Abbondanza, sensualità e ironia
La dilatazione boteristica delle forme sembrerebbe avere lo scopo di esprimere sensualità: associata al piacere, al desiderio dell’esaltazione della vita, e associato alle società primitive dell’America Latina, secondo le quali bellezza e abbondanza sono strettamente collegate. Si potrebbe anche pensare che l’universo di Botero abbia a che fare con aspetti legati alla psicanalisi delle società primitive, ma in fondo non è così. Si tratta di un mondo dove regna l’ironia e l’aspetto satirico (venne infatti più volte accusato di essere un caricaturista).

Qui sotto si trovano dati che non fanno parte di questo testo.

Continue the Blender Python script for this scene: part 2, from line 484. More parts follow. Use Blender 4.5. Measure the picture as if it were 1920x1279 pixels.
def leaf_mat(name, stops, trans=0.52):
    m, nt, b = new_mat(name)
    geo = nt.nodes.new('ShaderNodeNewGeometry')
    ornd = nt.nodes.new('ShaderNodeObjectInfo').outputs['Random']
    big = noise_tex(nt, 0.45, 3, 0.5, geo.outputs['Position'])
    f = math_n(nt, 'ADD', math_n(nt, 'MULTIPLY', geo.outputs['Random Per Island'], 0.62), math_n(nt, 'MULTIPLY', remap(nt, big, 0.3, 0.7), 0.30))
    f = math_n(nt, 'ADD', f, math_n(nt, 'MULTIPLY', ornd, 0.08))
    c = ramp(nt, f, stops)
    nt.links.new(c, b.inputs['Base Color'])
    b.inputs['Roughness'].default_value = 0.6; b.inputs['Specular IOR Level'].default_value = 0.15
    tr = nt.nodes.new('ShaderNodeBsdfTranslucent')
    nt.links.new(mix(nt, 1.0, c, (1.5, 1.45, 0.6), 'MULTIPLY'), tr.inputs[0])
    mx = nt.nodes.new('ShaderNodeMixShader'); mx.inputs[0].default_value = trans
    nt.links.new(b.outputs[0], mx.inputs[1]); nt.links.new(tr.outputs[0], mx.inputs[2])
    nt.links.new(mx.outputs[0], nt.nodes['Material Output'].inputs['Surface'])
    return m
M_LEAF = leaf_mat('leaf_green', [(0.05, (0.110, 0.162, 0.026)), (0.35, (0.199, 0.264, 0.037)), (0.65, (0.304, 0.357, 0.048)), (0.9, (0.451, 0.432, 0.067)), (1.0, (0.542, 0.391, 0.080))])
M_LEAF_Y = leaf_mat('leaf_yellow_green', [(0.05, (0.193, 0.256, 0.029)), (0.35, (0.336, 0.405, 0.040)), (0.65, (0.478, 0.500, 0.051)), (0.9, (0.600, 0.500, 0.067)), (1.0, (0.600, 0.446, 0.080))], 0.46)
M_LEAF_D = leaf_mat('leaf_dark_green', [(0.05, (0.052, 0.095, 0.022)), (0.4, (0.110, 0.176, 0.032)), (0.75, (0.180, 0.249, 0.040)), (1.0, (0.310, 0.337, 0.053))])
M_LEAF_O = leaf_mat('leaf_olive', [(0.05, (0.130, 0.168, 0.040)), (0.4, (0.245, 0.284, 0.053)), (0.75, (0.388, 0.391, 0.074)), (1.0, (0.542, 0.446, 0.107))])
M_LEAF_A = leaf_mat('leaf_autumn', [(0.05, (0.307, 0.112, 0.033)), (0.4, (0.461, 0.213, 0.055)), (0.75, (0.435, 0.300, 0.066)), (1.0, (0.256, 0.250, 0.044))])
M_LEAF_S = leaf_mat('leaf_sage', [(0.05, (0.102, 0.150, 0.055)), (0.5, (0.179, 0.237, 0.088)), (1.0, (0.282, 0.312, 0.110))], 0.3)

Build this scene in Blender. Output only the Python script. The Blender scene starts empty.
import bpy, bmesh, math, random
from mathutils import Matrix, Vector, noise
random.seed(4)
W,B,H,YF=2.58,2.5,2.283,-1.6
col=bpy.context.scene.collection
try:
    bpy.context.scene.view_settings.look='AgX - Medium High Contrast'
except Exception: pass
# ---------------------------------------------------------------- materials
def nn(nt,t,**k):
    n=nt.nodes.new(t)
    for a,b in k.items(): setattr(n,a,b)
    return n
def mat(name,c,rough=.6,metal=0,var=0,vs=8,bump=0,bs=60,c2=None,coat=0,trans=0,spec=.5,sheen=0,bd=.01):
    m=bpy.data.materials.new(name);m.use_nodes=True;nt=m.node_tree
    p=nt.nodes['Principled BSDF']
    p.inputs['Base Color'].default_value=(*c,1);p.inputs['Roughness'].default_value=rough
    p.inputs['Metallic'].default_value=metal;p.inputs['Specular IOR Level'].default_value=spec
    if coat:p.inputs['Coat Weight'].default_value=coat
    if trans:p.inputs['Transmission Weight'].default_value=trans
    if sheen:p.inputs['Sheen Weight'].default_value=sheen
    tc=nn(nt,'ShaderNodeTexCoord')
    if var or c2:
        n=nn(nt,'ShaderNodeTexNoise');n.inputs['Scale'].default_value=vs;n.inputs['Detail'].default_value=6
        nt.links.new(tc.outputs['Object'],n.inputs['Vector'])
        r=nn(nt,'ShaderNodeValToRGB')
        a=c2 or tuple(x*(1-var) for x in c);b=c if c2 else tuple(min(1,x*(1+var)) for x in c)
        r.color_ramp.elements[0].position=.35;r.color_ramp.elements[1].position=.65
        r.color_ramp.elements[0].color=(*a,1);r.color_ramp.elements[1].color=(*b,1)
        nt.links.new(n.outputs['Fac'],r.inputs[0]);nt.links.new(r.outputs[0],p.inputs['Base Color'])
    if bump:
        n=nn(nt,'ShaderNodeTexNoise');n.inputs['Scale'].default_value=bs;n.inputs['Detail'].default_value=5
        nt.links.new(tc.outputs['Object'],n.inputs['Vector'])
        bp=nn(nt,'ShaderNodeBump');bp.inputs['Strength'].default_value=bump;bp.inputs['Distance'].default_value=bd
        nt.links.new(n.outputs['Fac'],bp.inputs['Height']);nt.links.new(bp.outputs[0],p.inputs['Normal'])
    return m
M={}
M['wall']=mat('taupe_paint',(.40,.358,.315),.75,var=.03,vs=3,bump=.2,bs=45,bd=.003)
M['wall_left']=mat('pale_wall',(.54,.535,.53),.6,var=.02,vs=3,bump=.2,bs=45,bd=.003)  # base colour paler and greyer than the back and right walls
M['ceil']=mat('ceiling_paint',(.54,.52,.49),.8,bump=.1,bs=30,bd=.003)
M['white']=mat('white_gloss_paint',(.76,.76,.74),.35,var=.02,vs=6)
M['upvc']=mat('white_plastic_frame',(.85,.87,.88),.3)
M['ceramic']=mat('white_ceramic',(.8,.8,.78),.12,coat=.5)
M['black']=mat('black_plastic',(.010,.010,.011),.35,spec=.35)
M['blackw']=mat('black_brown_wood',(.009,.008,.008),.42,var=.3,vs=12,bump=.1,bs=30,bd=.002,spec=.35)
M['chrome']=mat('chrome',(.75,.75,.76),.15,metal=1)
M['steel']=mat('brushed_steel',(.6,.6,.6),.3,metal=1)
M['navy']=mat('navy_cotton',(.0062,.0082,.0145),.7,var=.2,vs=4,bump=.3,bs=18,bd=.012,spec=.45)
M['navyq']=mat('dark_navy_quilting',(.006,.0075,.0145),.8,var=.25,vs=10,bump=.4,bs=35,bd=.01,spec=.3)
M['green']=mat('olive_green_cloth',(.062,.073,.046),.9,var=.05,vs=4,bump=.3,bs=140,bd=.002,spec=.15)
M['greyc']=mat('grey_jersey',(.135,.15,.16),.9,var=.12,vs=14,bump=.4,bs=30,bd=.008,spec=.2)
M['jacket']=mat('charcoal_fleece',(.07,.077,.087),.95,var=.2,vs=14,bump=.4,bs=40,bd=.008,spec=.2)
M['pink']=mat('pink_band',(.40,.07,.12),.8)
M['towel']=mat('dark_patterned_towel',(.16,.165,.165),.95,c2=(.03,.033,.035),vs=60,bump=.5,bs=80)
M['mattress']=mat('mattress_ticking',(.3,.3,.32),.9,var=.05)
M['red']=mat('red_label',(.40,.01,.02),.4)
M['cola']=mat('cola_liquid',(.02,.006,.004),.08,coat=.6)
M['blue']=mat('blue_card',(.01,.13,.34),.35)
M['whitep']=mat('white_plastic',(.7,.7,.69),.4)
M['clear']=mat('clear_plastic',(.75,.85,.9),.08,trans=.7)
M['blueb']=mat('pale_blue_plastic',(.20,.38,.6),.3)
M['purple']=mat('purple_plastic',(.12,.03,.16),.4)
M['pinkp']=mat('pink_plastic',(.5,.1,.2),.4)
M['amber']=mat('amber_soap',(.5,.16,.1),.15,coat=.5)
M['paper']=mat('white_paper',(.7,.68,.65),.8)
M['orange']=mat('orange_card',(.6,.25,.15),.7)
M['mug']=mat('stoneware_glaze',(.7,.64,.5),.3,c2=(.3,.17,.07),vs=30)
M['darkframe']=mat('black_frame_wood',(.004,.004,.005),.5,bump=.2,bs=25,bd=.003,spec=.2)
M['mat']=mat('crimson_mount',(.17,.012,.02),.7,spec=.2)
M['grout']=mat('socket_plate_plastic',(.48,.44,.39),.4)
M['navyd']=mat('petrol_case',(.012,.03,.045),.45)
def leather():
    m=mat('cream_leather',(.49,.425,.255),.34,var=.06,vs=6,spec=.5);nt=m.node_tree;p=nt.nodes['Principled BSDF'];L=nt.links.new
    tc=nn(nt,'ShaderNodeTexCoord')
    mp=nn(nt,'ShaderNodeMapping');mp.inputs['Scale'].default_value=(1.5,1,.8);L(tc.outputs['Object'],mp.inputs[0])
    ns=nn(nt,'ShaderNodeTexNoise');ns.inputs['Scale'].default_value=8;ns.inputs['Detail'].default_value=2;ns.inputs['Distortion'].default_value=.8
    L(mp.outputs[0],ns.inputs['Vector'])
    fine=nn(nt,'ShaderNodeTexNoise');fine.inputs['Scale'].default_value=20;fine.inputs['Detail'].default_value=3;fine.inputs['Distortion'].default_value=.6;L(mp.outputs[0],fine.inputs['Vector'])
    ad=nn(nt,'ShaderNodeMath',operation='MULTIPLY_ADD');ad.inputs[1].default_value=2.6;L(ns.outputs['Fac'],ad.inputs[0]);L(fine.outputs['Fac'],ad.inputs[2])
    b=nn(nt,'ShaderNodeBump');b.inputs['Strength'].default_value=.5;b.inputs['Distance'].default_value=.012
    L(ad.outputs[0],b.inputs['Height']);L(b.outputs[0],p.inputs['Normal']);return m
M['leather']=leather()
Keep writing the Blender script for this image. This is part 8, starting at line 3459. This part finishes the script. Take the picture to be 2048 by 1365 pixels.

Egli ha spesso dichiarato: «L’arte è esagerazione. Io non dipingo donne grasse, dipingo volumi. Quando dipingo una natura morta dipingo sempre un volume, se dipingo un animale lo faccio in modo volumetrico e lo stesso vale per un paesaggio. Non ho affatto un ossessione per le donne grasse».
Botero ebbe tre mogli e nessuna di esse era corpulenta: Gloria Zea, grande personalità dell’arte e della cultura colombiana, Cecilia Zambrano, la mamma di Pedrito da cui si separò dopo il dramma della scomparsa del figlio ed infine la sua ultima musa, la pittrice e scrittrice greca Sophia Vari con cui ha vissuto fino alla morte di lei, nel maggio di quest’anno.
Le sue opere estremamente riconoscibili e all’apparenza banali, rimarranno eterne e nell’olimpo dei grandi artisti sbattendo in faccia a chiunque la sua “grossa” intuizione.